Metode Saldo Menurun
Metode saldo menurun adalah metode penyusutan:
- atas pengeluaran untuk pembelian, pendirian, penambahan, perbaikan, atau perubahan harta berwujud, kecuali tanah dan bangunan yang:
- dimiliki dan digunakan untuk mendapatkan, menagih, dan memelihara penghasilan; dan
- mempunyai masa manfaat lebih dari 1 (satu) tahun;
- yang dilakukan dalam bagian-bagian yang menurun selama masa manfaat, yang dihitung dengan cara:
- menerapkan tarif penyusutan atas nilai sisa buku; dan
- pada akhir masa manfaat nilai sisa buku disusutkan sekaligus, dengan syarat dilakukan secara taat asas.
Saat Dimulainya Penyusutan
Penyusutan dimulai pada bulan dilakukannya pengeluaran, kecuali untuk harta yang masih dalam proses pengerjaan, penyusutannya dimulai pada bulan selesainya pengerjaan harta tersebut. Namun, dengan persetujuan Direktur Jenderal Pajak, Wajib Pajak diperkenankan melakukan penyusutan mulai pada bulan harta tersebut digunakan untuk mendapatkan, menagih, dan memelihara penghasilan atau pada bulan harta yang bersangkutan mulai menghasilkan.
Kelompok Harta, Masa Manfaat, dan Tarif Penyusutan
Dalam menghitung penyusutan, harta berwujud dikelompokkan dalam kelompok harta dan disusutkan berdasarkan masa manfaat dan tarif penyusutan sebagai berikut.

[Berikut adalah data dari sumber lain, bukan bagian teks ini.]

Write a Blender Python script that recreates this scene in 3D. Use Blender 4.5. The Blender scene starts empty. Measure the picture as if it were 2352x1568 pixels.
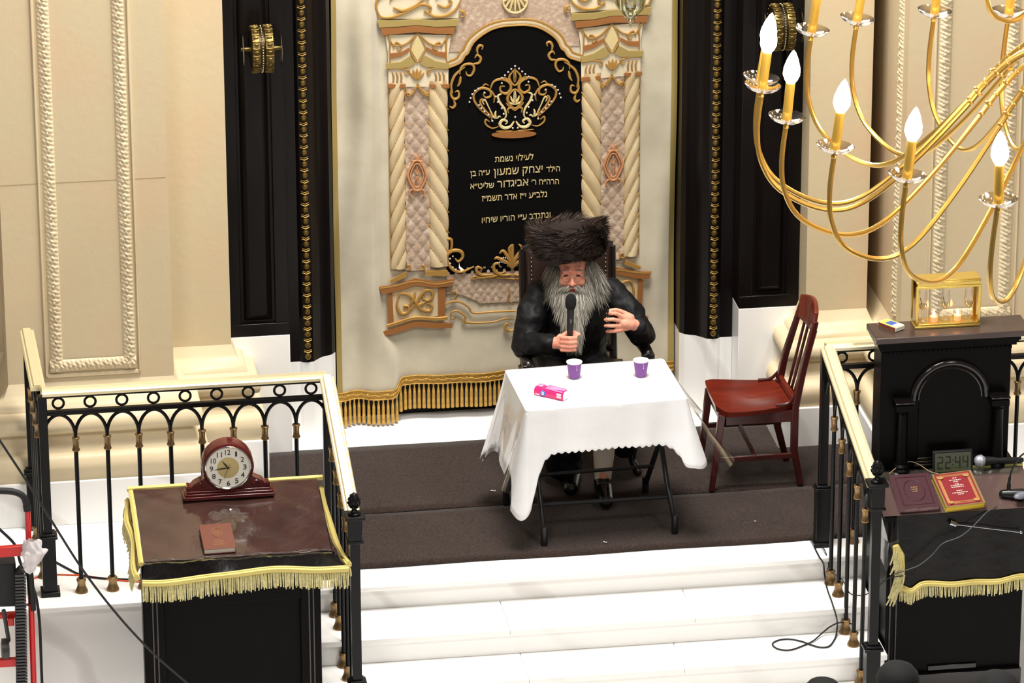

Kelompok Harta Berwujud | Masa Manfaat | Tarif Penyusutan (Metode Garis Lurus) | Tarif Penyusutan (Metode Saldo Menurun) |
1. Bukan Bangunan | |||
Kelompok 1 | 4 tahun | 25% | 50% |
Kelompok 2 | 8 tahun | 12,5% | 25% |
Kelompok 3 | 16 tahun | 6,25% | 12,5% |
Kelompok 4 | 20 tahun | 5% | 10% |
2. Bangunan | |||
Bangunan Permanen | 20 tahun | 5% | N/A |
Bangunan Tidak Permanen | 10 tahun | 10% | N/A |
Contoh Penghitungan Penyusutan
PT A memiliki membeli aset berwujud pada bulan Januari 2020 senilai Rp1 miliar. Sesuai ketentuan, aset berwujud tersebut termasuk ke dalam kelompok 4 untuk tujuan penyusutan. Penghitungan penyusutan menurut fiskal dilakukan sebagai berikut.
Metode Garis Lurus
Tahun | Tarif Penyusutan | Nilai Penyusutan (Rp) | Nilai Buku (Rp) |
1.000.000.000 | |||
2020 | 25% | 250.000.000 | 750.000.000 |
2021 | 25% | 250.000.000 | 500.000.000 |
2022 | 25% | 250.000.000 | 250.000.000 |
2023 | 25% | 250.000.000 | 0 |
Metode Saldo Menurun
Tahun | Tarif Penyusutan | Nilai Penyusutan (Rp) | Nilai Buku (Rp) |
1.000.000.000 | |||
2020 | 50% | 500.000.000 | 500.000.000 |
2021 | 50% | 250.000.000 | 250.000.000 |
2022 | 50% | 125.000.000 | 125.000.000 |
2023 | Disusutkan sekaligus | 125.000.000 | 0 |
Referensi:
Undang-Undang Nomor 7 Tahun 1983 s.t.d.t.d. Undang-Undang Nomor 11 Tahun 2020 tentang Cipta Kerja.